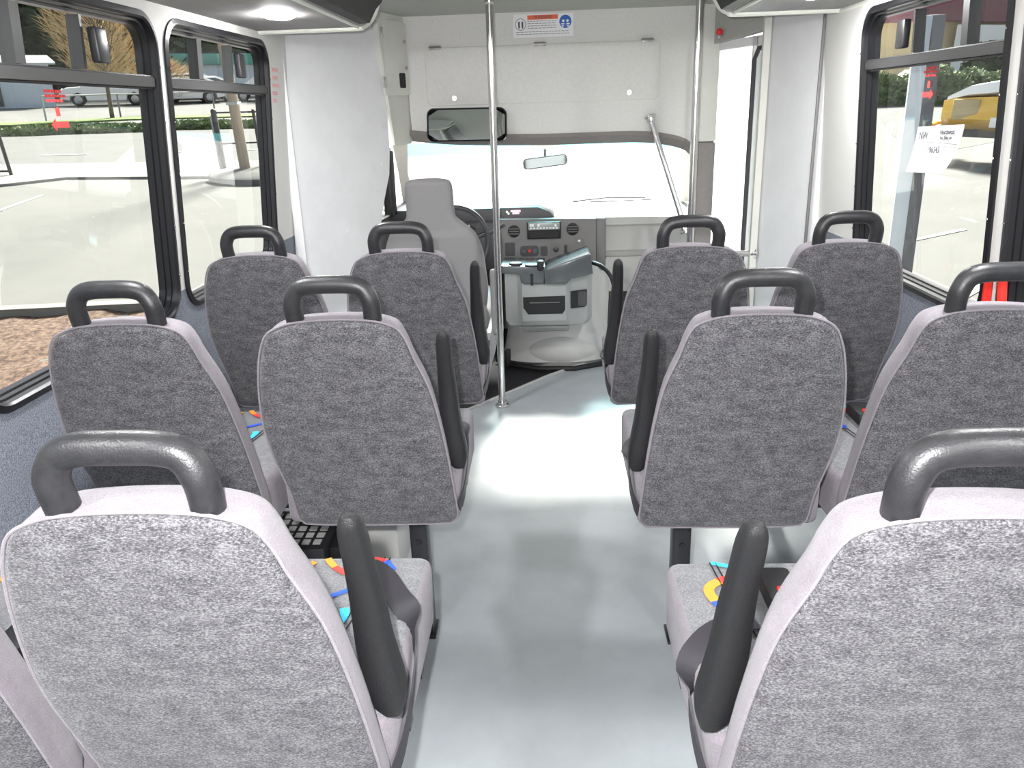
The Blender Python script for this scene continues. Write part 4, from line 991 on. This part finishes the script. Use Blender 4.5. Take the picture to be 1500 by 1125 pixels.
car(-16.0, 48.5, .3, 'white car parked right of the brown utility pole', 4.4, 1.5)
car(-21.5, 50.5, .4, 'white car in the back row behind the tan shrub', 4.3, 1.5)
car(-30, 40, .5, 'white car parked at the far left before the conifers', 4.3, 1.5)
# pale building and flat roofed canopy left
pb = empty('pale_building', (0, 0, 0), label='pale blue-white sided building at the far left lot', cat='building'); put(pb, -29.2, 38.6, .60)
b = MB(); b.box(-5.5, 5.5, 0, 8, 0, 2.0); b.build('wall', 'bluewall', pb, smooth=False)
b = MB(); b.rings([[(-5.8, -.4, 2.0), (5.8, -.4, 2.0), (5.8, 4, 2.35), (-5.8, 4, 2.35)], [(-5.8, -.4, 2.1), (5.8, -.4, 2.1), (5.8, 4, 2.45), (-5.8, 4, 2.45)]]); b.build('roof', 'roofgrey', pb, smooth=False)
for x in (-3.4, -2.0, 2.9):
    b = MB(); b.box(x-.35, x+.35, -.06, .0, .3 if x < 2 else .1, 1.75); wo = b.build('door' if x > 2 else 'window', 'tray', pb, smooth=False)
gc = empty('green_canopy', (0, 0, 0), label='long teal-topped shed behind the parked white cars', cat='shed'); put(gc, -22.0, 56, .35)
b = MB(); b.box(-5, 5, 0, 4, 0, 1.9); b.build('wall', 'bluewall', gc, smooth=False)
b = MB(); b.box(-5.3, 5.3, -.4, 4.2, 1.9, 2.6, .1); b.build('roof', 'greenveh', gc)
fb = empty('feather_flag', (0, 0, 0), label='red and white feather flag on a thin pole across the lot', cat='flag'); put(fb, -17.0, 37.0, .3)
b = MB(); b.tube([(0, 0, 0), (0, 0, 3.4)], .02, 6); b.build('flag_pole', 'galv', fb)
b = MB(); b.prism([(0, 1.9), (.5, 1.5), (.6, 1.9), (.45, 2.7), (.2, 3.3), (0, 3.4)], 0, .01); b.build('cloth', 'flag', fb, smooth=False, label='red cloth')
b = MB(); b.prism([(.12, 2.0), (.42, 1.8), (.42, 2.5), (.2, 3.0)], -.012, .03); b.build('white_stripe', 'white', fb, smooth=False)

# ---- right side outdoors
pt_ = empty('steel_post', (1.75, 4.08, 0), label='tall post, white face and dark grey face, standing outside the right window', cat='post'); pt_.rotation_euler = (0, -.0, -.25)
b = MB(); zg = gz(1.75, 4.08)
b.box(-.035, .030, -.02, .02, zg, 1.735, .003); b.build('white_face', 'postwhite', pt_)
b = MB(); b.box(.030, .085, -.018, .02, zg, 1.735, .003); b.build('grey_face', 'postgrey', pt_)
b = MB(); b.box(-.14, .17, -.10, .10, zg-.01, zg+.02, .003); b.build('base_plate', 'postgrey', pt_)
for i, (x, y, w_, rz) in enumerate([(17.5, 42.5, 7, .25), (24.5, 45.5, 8, .45), (31.5, 50, 8, .6)]):
    leafmass(x, y, w_, 1.4, 2.0, 4000, rz, 'leaf', 'hedge_bush', ['clipped hedge across the lot left of the white and grey post', 'clipped hedge behind the yellow boat', 'clipped hedge at the far right of the lot'][i], 'hedge', .14)
# shade on the road beyond the trailer, painted as a darker ground strip
gpoly('ground_shade', [(9, 20), (16, 27), (30, 43), (17.3, 41), (13.3, 34), (10.5, 26)], .006, 'road', .01)
rb = empty('maroon_roof_building', (0, 0, 0), label='tan building with maroon fascia beyond the right hedge', cat='building'); put(rb, 38, 68, .35)
b = MB(); b.box(-12, 12, 0, 8, 0, 4.6); b.build('wall', 'tanwall', rb, smooth=False)
b = MB(); b.box(-12.4, 12.4, -.6, 8.4, 4.6, 6.6, .1); b.build('fascia', 'maroon', rb)
b = MB(); b.box(-9, -3, -.75, -.6, 1.2, 4.4); b.build('white_panel', 'white', rb, smooth=False)
car(24, 56, .35, 'pale car behind the right hedge', 4.4, 1.5); car(30.5, 57, .35, 'white car behind the right hedge near the picture edge', 4.4, 1.5)
leafmass(27.5, 52.5, 4.2, 3, 3.4, 1500, .3, 'conifer', 'round_bush', 'dark round bush rising behind the right hedge', 'bush', .3)
for i, (x, y) in enumerate([(36, 82), (44, 78), (52, 74), (30, 88), (60, 78)]):
    tree('bare_tree', x, y, 13, 9, 'twig', 'brown bare tree above the buildings on the right', 'bare', .25, 2600, .9, .2)['group'] = 'bare trees behind the right building'
# yellow and white boat on a dark trailer
bt = empty('boat', (0, 0, 0), label='yellow boat with white deck on the trailer, seen in the right window', cat='boat'); BX, BY, BR = 9.95, 18.5, -.55
put(bt, BX, BY, BR, -.33)
def hullsec(x, w_, z0, z1): return [(x, -w_*.55, z0), (x, -w_, z0+(z1-z0)*.35), (x, -w_*.92, z1), (x, w_*.92, z1), (x, w_, z0+(z1-z0)*.35), (x, w_*.55, z0)]
b = MB(); b.rings([hullsec(-1.25, .80, 1.10, 1.62), hullsec(-1.0, .92, 1.05, 1.68), (hullsec(.2, 1.0, 1.0, 1.75)), hullsec(1.6, .98, 1.0, 1.85), hullsec(3.2, .6, 1.15, 1.95), hullsec(4.1, .08, 1.5, 2.2)]); b.build('hull', 'boatyellow', bt, ang=30)
b = MB(); b.rings([hullsec(-1.2, .74, 1.60, 1.70), hullsec(-.8, .84, 1.66, 1.92), hullsec(.2, .92, 1.73, 2.12), hullsec(1.8, .9, 1.83, 2.2), hullsec(3.4, .5, 2.1, 2.25)]); b.build('deck', 'white', bt, ang=30)
b = MB(); b.tube([(-1.42, -.80, 1.12), (-1.42, .80, 1.12)], .05, 10); b.tube([(-1.42, .0, 1.12), (-1.2, 0, 1.15)], .04, 8); b.build('rear_bumper', 'boatyellow', bt)
b = MB(); b.ball((-.1, -.3, 2.06), .22, .2, .10); b.build('deck_hatch', 'signblue', bt)
b = MB(); b.box(-.30, .50, -1.0, -.96, 1.12, 1.32, .01); b.build('hull_badge', 'white', bt)
b = MB(); b.box(.1, .3, -1.03, -.97, 1.38, 1.55, .02); b.build('hull_fitting', 'black', bt)
b = MB(); b.box(-1.05, -.55, -.93, -.86, 1.25, 1.66, .02); b.build('hull_recess', 'tanwall', bt)
tr = empty('boat_trailer', (0, 0, 0), label='dark trailer with arched mudguard under the yellow boat', cat='trailer'); put(tr, BX, BY, BR)
b = MB(); b.box(-1.3, 4.8, -.55, -.45, .55, .68); b.box(-1.3, 4.8, .45, .55, .55, .68)
for x in (-1.2, .5, 2.4): b.box(x, x+.1, -.95, .95, .50, .60)
for x in (-.6, 1.8):
    for s in (-1, 1): b.box(x, x+.12, s*.5-.06, s*.5+.06, .6, .74)
b.build('chassis', 'steel_black', tr)
for s in (-1, 1):
    b = MB(); b.rings([[(.9+.62*math.cos(PI*k/16), s*1.0, .40+.55*math.sin(PI*k/16)) for k in range(17)], [(.9+.62*math.cos(PI*k/16), s*.72, .40+.55*math.sin(PI*k/16)) for k in range(17)]], closed=False, cap0=False, cap1=False)
    b.tube([(.9+.62*math.cos(PI*k/16), s*1.0, .40+.55*math.sin(PI*k/16)) for k in range(17)], .02, 6); b.build('mudguard', 'mudguardgrey', tr)
    b = MB(); b.disc((.9, s*.74, .36), (0, s, 0), .36, .22, 22); wo = b.build('wheel', 'tyre', tr)
    b = MB(); b.disc((.9, s*.955, .36), (0, s, 0), .2, .02, 16); b.build('hub_cap', 'hub', wo)
    b = MB(); b.box(-1.36, -1.3, s*.8-.1, s*.8+.1, .55, .65); b.build('tail_lamp', 'red', tr)
# bonnet of the bus, seen through the windscreen
bn = MB(); rg = []
for y, z, w_ in ((5.46, .74, .86), (5.7, .70, .86), (6.3, .58, .82), (6.75, .42, .76), (6.9, .2, .74), (6.92, -.2, .74)):
    rg.append([(w_*(-1+2*k/14), y-.10*abs(-1+2*k/14)**3, z-.10*abs(-1+2*k/14)**3) for k in range(15)])
bn.rings(rg, closed=False, cap0=False, cap1=False); tag(bn.build('bonnet', 'carwhite'), 'white bonnet of the bus beyond the windscreen', 'bonnet')
# wipers
wp = empty('windscreen_wiper', (.35, 5.40, .80), label='thin dark wiper resting at the foot of the windscreen', cat='wiper')
b = MB(); b.tube([(-.18, 0, .0), (.05, -.01, .02), (.30, .0, .012)], .006, 6); b.build('wiper_arm', 'dash', wp)
b = MB(); b.tube([(-.20, -.01, -.006), (.34, -.01, .0)], .004, 6); b.build('wiper_blade', 'steel_black', wp)
# driver side outside mirror
om = empty('door_mirror', (-1.12, 5.1, .93), label='outside mirror beyond the driver door window', cat='mirror')
b = MB(); b.box(-.09, .09, -.03, .05, -.12, .14, .03); b.build('mirror_shell', 'dash_light', om)
b = MB(); b.tube([(.05, 0, -.1), (.20, .0, -.16)], .012, 8); b.build('mirror_arm', 'dash', om)
# red handle by the right rear window
rh = empty('red_release_bar', (wxR(.95)-.03, 1.98, .86), label='red bar by the right window post, beyond the middle row seat', cat='handle')
b = MB(); b.tube([(0, -.03, -.02), (-.01, -.02, .10), (-.01, .04, .115), (0, .05, -.02)], .011, 10); b.build('bar', 'red', rh)
b = MB(); b.box(-.004, .02, -.05, .07, -.04, -.01, .004); b.build('bar_mount', 'steel_black', rh)
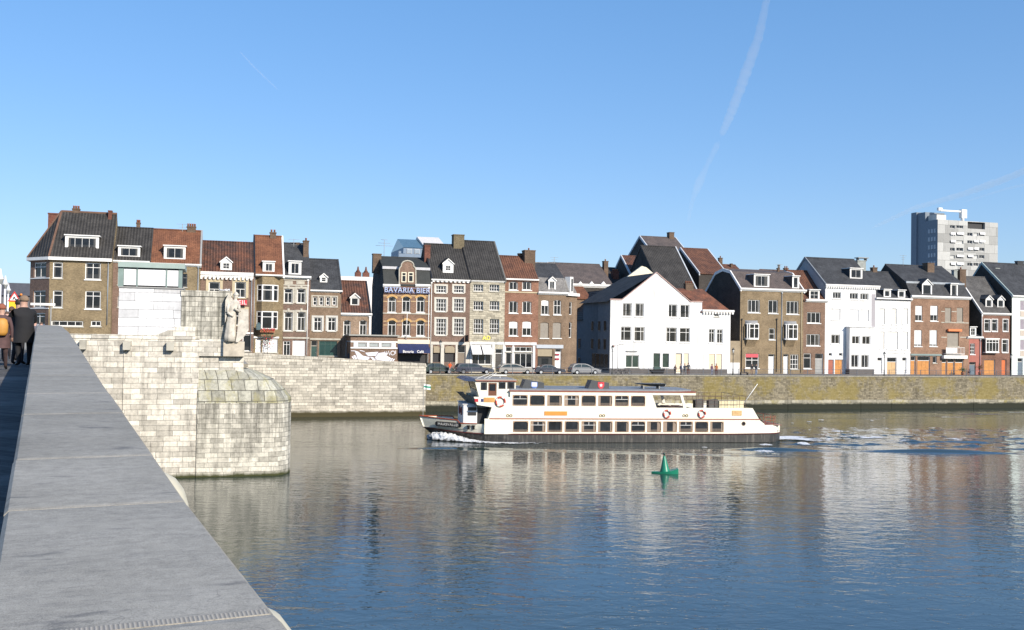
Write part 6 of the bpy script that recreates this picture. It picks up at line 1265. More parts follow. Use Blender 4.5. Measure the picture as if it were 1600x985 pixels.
★ ★ ★ ★ ★
_What you will do:_ In the listing above, find the line with "b = MB(); zg = gz(1.75, 4.08)" and the line with "b.box(-.035, .030, -.02, .02, zg, 1.735, .003);". Output those two lines and every line between them, exactly as written.

_Finished exercise:_
b = MB(); zg = gz(1.75, 4.08)
b.box(-.035, .030, -.02, .02, zg, 1.735, .003); b.build('white_face', 'postwhite', pt_)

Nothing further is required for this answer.